Goaltending situation complex

AL STRACHAN -- Toronto Sun

, Last Updated: 9:12 AM ET

To fans of the Toronto Maple Leafs, it's an interesting little conundrum. Who should be the backup to starting goaltender Andrew Raycroft?

But to Leafs general manager John Ferguson, the goaltending issue is fraught with peril, going far beyond the simple matter of finding someone willing to sit on the bench with a towel around his neck for 70 games. It may even decide Ferguson's own fate with the team.

Let's face it, Ferguson has been fairly efficient in assembling a respectable group of forwards and defenceman. But throughout his tenure, his handling of the goaltending situation has created more questions than answers.

Even the question of whether the backup should be Mikael Tellqvist or Jean-Sebastien Aubin is not as simple as it seems.

Based upon performances last season and this training camp, Aubin should be designated as the starter, not a backup.

But office politics play a role in every job, even professional sports jobs, and rare indeed is the coach who has the courage to demote the GM's prime off-season acquisition simply because he hasn't played well enough.

Not that coach Paul Maurice would want to take that tack. Aubin, who played for him last year, is no favourite of his.

But what if Raycroft gets the starting role, then finds himself out of action for a while, as Ed Belfour did last year? What happens if Tellqvist is given a chance to prove his worth and comes up short, only to be replaced by Aubin, who does a superb job? Does that scenario sound familiar?

But this year, there's the added twist of having given up the best young goalie in the world to get Raycroft.

Many hockey professionals don't understand that move. They say that even though there is no certainty when it comes to predicting the future of young goalies, the consensus is that the best two young goalies in the world are Justin Pogge and Tuukka Rask.

The Leafs had both and gave up Rask, judged by most scouts to be the better of the two. The premise was that the Leafs needed a starting goalie and had to pay a high price.

Translation:Ferguson needed a starting goalie in a hurry to cement his status, and the kids are years away.

But there's no guarantee, based upon a two-year career, that Raycroft is a genuine front-line goalie. And if the injury scenario mentioned above unfolds, Aubin may prove that the Leafs had a starter all along.

If the Leafs were that desperate for a starter, they could have signed Martin Gerber, who was a free agent last summer. Not only would they have kept Rask, they would have made life more difficult for the arch-rival Ottawa Senators who wasted no time grabbing Gerber for themselves.
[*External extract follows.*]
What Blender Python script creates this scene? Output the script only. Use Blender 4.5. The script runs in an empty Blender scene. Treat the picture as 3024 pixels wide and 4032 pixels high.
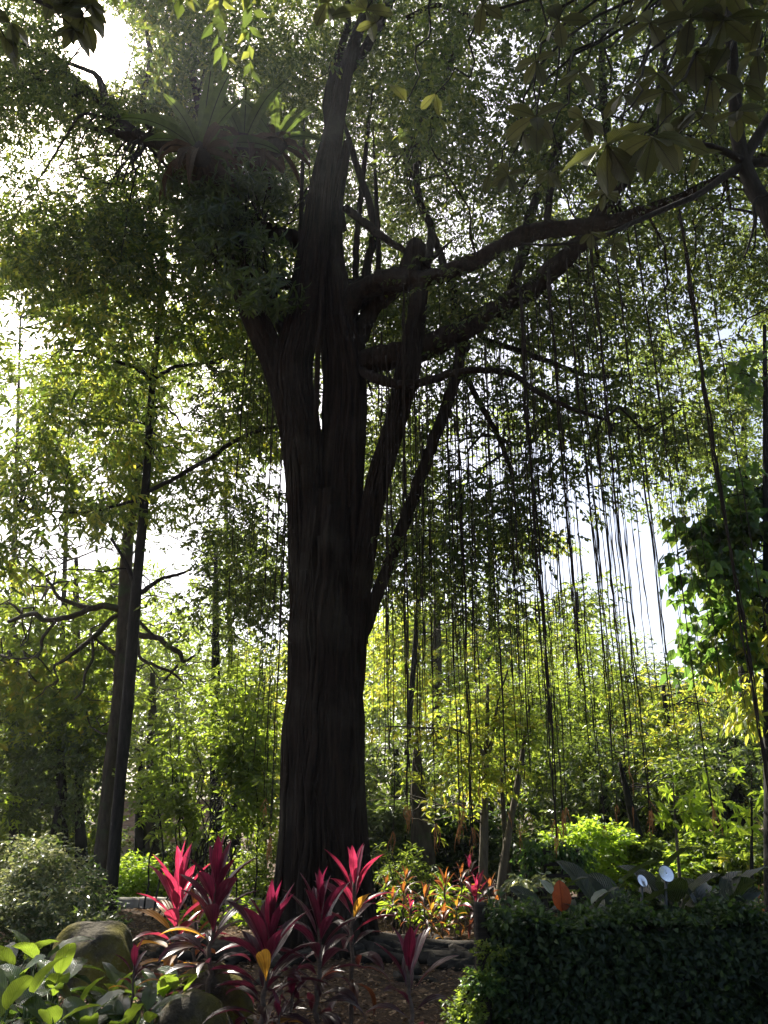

The Leafs' defence is that Gerber costs more. Yes he does. But Ferguson gave both Tellqvist and Aubin one-way contracts at roughly $500,000. Then there's the $1.5 million buyout to Belfour, the residue of a Ferguson contract.

Had all that money not been wasted on goaltenders not playing for the Leafs, Gerber's deal would be easier to swallow.

Consider another scenario. Suppose the Leafs ease the logjam by moving Aubin. Then he plays well in his new home and Raycroft struggles. How secure will Ferguson be then?

Can't you just envision it? Maurice has the Leafs playing great hockey, but they're consistently being beaten as a result of poor goaltending. Even if Aubin is as far away as Vancouver by that time, he'll be able to hear the screams of anguish emanating from Toronto.

And all this hasn't even taken into account the long-range considerations -- the possibility of Rask being the next Martin Brodeur or Patrick Roy.

The Leafs' level of success down the road will be determined in hockey's time-honored manner -- by the goaltending.

If Ferguson made the right moves, he'll be exonerated and praised. But if he ends up being fired, it will almost certainly be his handling of the goaltending that determined his fate.